Short exercise: Pick out each line containing the string "Python".

Record excerpts:
## begin

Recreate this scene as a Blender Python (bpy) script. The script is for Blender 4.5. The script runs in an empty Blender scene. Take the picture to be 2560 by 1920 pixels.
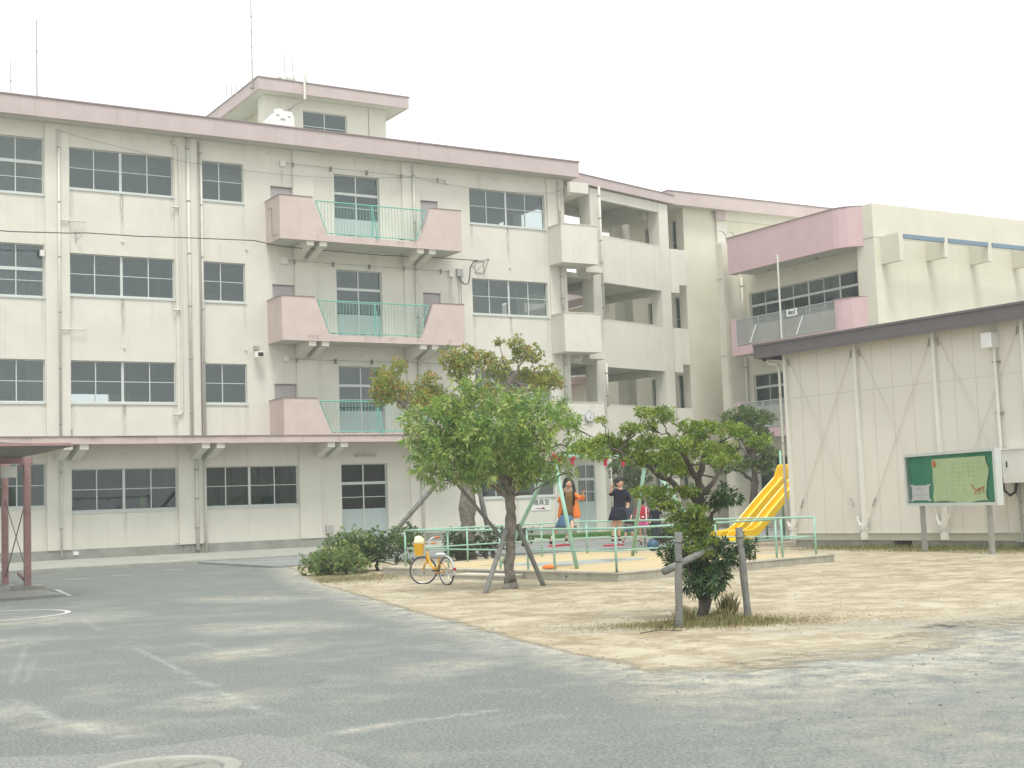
import bpy, bmesh, math, random
import numpy as np
from mathutils import Vector, Matrix
R_ = math.radians
C = bpy.context.scene.collection
S = bpy.context.scene
rnd = random.Random(7)

# ------------------------------------------------------------------ camera
cam = bpy.data.cameras.new('camera'); camo = bpy.data.objects.new('camera', cam); C.objects.link(camo)
yaw, pitch, roll = 0.55115, 0.08627, -0.03627
fwd = Vector((math.sin(yaw)*math.cos(pitch), math.cos(yaw)*math.cos(pitch), math.sin(pitch)))
rgt = Vector((math.cos(yaw), -math.sin(yaw), 0)); upv = rgt.cross(fwd)
r2 = rgt*math.cos(roll)+upv*math.sin(roll); u2 = -rgt*math.sin(roll)+upv*math.cos(roll)
camo.matrix_world = Matrix(((r2.x,u2.x,-fwd.x,0),(r2.y,u2.y,-fwd.y,0),(r2.z,u2.z,-fwd.z,1.6),(0,0,0,1)))
cam.sensor_width = 36; cam.lens = 3404.3/2560*36; cam.clip_start = .1; cam.clip_end = 3000
S.camera = camo
# ------------------------------------------------------------------ world + sun (bright overcast)
SUN_EL, SUN_AZ = 66, 200      # azimuth measured from +Y clockwise
W = bpy.data.worlds.new('World'); S.world = W; W.use_nodes = True
nt = W.node_tree; nt.nodes.clear()
out = nt.nodes.new('ShaderNodeOutputWorld'); bg = nt.nodes.new('ShaderNodeBackground')
sky = nt.nodes.new('ShaderNodeTexSky'); sky.sky_type = 'NISHITA'; sky.sun_disc = False
sky.sun_elevation = R_(SUN_EL); sky.sun_rotation = R_(SUN_AZ); sky.dust_density = 3; sky.air_density = 1
tc = nt.nodes.new('ShaderNodeTexCoord'); mp = nt.nodes.new('ShaderNodeMapping'); mp.inputs['Scale'].default_value = (1,1,2.2)
mp.inputs['Location'].default_value = (3.1,1.2,.4)
nz = nt.nodes.new('ShaderNodeTexNoise'); nz.inputs['Scale'].default_value = 2.1; nz.inputs['Detail'].default_value = 5
rp = nt.nodes.new('ShaderNodeValToRGB'); rp.color_ramp.elements[0].position = .36; rp.color_ramp.elements[1].position = .56
rp.color_ramp.elements[0].color = (.86,.86,.86,1); rp.color_ramp.elements[1].color = (1,1,1,1)
mx = nt.nodes.new('ShaderNodeMixRGB'); mx.inputs[2].default_value = (9.7,9.9,9.75,1)
L = nt.links.new
L(tc.outputs['Generated'], mp.inputs[0]); L(mp.outputs[0], nz.inputs[0]); L(nz.outputs['Fac'], rp.inputs[0])
L(rp.outputs[0], mx.inputs[0]); L(sky.outputs[0], mx.inputs[1]); L(mx.outputs[0], bg.inputs[0])
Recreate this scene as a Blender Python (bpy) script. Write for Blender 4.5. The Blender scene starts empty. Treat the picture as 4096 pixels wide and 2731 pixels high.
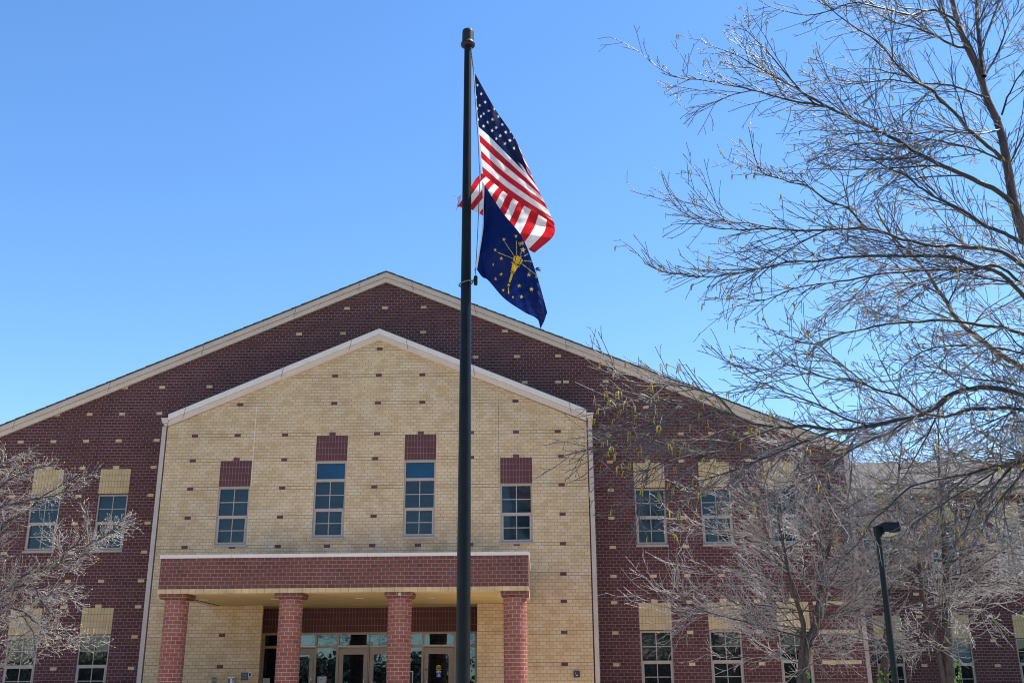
import bpy, math, random
import numpy as np
from mathutils import Vector, Matrix
# ------------------------------------------------------------------ camera, world, sun, exposure
SC = bpy.context.scene
COL = SC.collection
EYE = 1.6                                  # camera height above the lawn; all z below are relative to the eye
FPX = 4126.05                              # focal length in pixels of the 4096 px wide photograph
def _fit():
    p, y, r = math.radians(18.30470171), math.radians(-1.36250917), math.radians(-0.39992704)
    cy, sy, cp, sp, cr, sr = math.cos(y), math.sin(y), math.cos(p), math.sin(p), math.cos(r), math.sin(r)
    Ry = np.array([[cy, -sy, 0], [sy, cy, 0], [0, 0, 1]])
    M = np.array([[1, 0, 0], [0, 0, -1], [0, 1, 0]], float)
    P = np.array([[1, 0, 0], [0, cp, sp], [0, -sp, cp]])
    Q = np.array([[cr, -sr, 0], [sr, cr, 0], [0, 0, 1]])
    return Q @ P @ M @ Ry
RR = _fit()
cam_d = bpy.data.cameras.new('camera')
cam = bpy.data.objects.new('camera', cam_d); COL.objects.link(cam)
cam_d.sensor_width = 36.0; cam_d.lens = FPX / 4096 * 36.0
cam_d.clip_start = 0.1; cam_d.clip_end = 5000
cam.matrix_world = Matrix(((RR[0][0], -RR[1][0], -RR[2][0], 0), (RR[0][1], -RR[1][1], -RR[2][1], 0),
                           (RR[0][2], -RR[1][2], -RR[2][2], 0), (0, 0, 0, 1)))
SC.camera = cam

SUN_EL, SUN_AZ = math.radians(58), math.radians(18)      # azimuth measured from +X (right) towards +Y (behind the school)
sdir = Vector((math.cos(SUN_EL) * math.cos(SUN_AZ), math.cos(SUN_EL) * math.sin(SUN_AZ), math.sin(SUN_EL)))
sun_d = bpy.data.lights.new('sun', 'SUN'); sun_d.energy = 5.0; sun_d.angle = math.radians(0.55)
sun_d.color = (1.0, 0.95, 0.87)
sun = bpy.data.objects.new('sun', sun_d); COL.objects.link(sun)
sun.rotation_euler = sdir.to_track_quat('Z', 'Y').to_euler()
world = bpy.data.worlds.new('World'); SC.world = world; world.use_nodes = True
wn = world.node_tree; wn.nodes.clear()
sky = wn.nodes.new('ShaderNodeTexSky'); sky.sky_type = 'NISHITA'; sky.sun_disc = False
sky.sun_elevation = SUN_EL; sky.sun_rotation = math.radians(90) - SUN_AZ
sky.air_density = 1.0; sky.dust_density = 0.15; sky.ozone_density = 3.5; sky.altitude = 0
bg = wn.nodes.new('ShaderNodeBackground'); bg.inputs['Strength'].default_value = 0.138
wo = wn.nodes.new('ShaderNodeOutputWorld')
hs = wn.nodes.new('ShaderNodeHueSaturation'); hs.inputs['Hue'].default_value = 0.5025; hs.inputs['Saturation'].default_value = 1.18; hs.inputs['Value'].default_value = 1.0   # the deep polarised blue of this April sky
wn.links.new(sky.outputs[0], hs.inputs['Color']); wn.links.new(hs.outputs[0], bg.inputs[0]); wn.links.new(bg.outputs[0], wo.inputs[0])
SC.view_settings.view_transform = 'Standard'; SC.view_settings.look = 'None'
SC.view_settings.exposure = 0.9; SC.view_settings.gamma = 1.0
SC.render.engine = 'CYCLES'; SC.cycles.pixel_filter_type = 'BLACKMAN_HARRIS'; SC.cycles.filter_width = 1.05
SC.cycles.max_bounces = 8; SC.cycles.diffuse_bounces = 4; SC.cycles.glossy_bounces = 4

# ------------------------------------------------------------------ helpers
rnd = random.Random(11)
nrg = np.random.default_rng(5)
def at(x, y, Y):
    """point on the vertical plane at distance Y seen at photograph pixel x, y"""
    d = RR.T @ np.array([(x - 2048) / FPX, (y - 1365.5) / FPX, 1.0])
    return d * (Y / d[1])
def atz(x, y, Z):
    d = RR.T @ np.array([(x - 2048) / FPX, (y - 1365.5) / FPX, 1.0])
    return d * (Z / d[2])
D2S = 4096 / 2352
def crop(x0, y0, s): return lambda x, y: (x0 + x / s, y0 + y / s)

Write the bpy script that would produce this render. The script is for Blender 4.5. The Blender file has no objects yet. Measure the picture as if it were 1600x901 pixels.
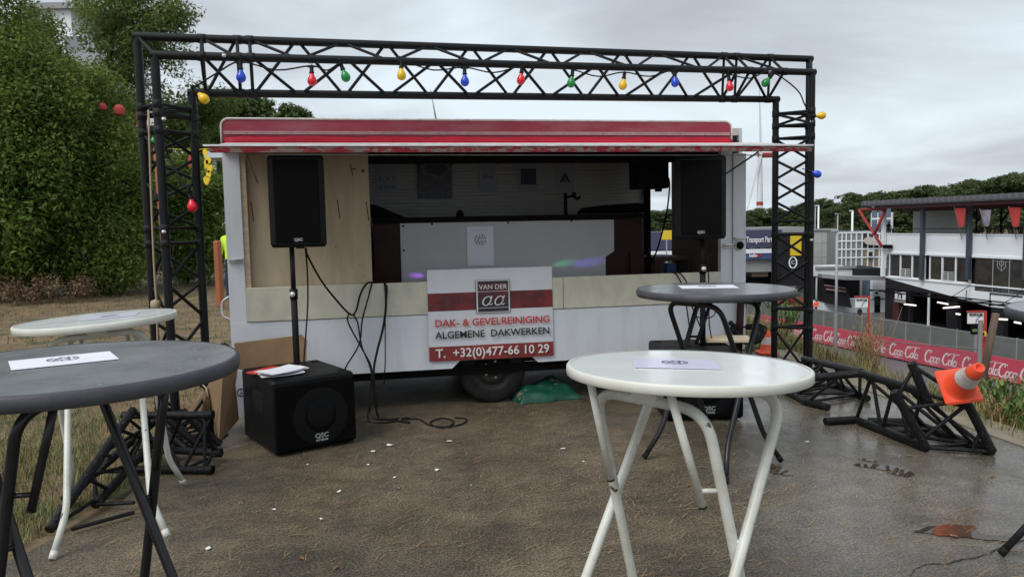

## end

Completed task:
Recreate this scene as a Blender Python (bpy) script. The script is for Blender 4.5. The script runs in an empty Blender scene. Take the picture to be 2560 by 1920 pixels.
Recreate this scene as a Blender Python (bpy) script. Write for Blender 4.5. The Blender scene starts empty. Treat the picture as 4096 pixels wide and 2731 pixels high.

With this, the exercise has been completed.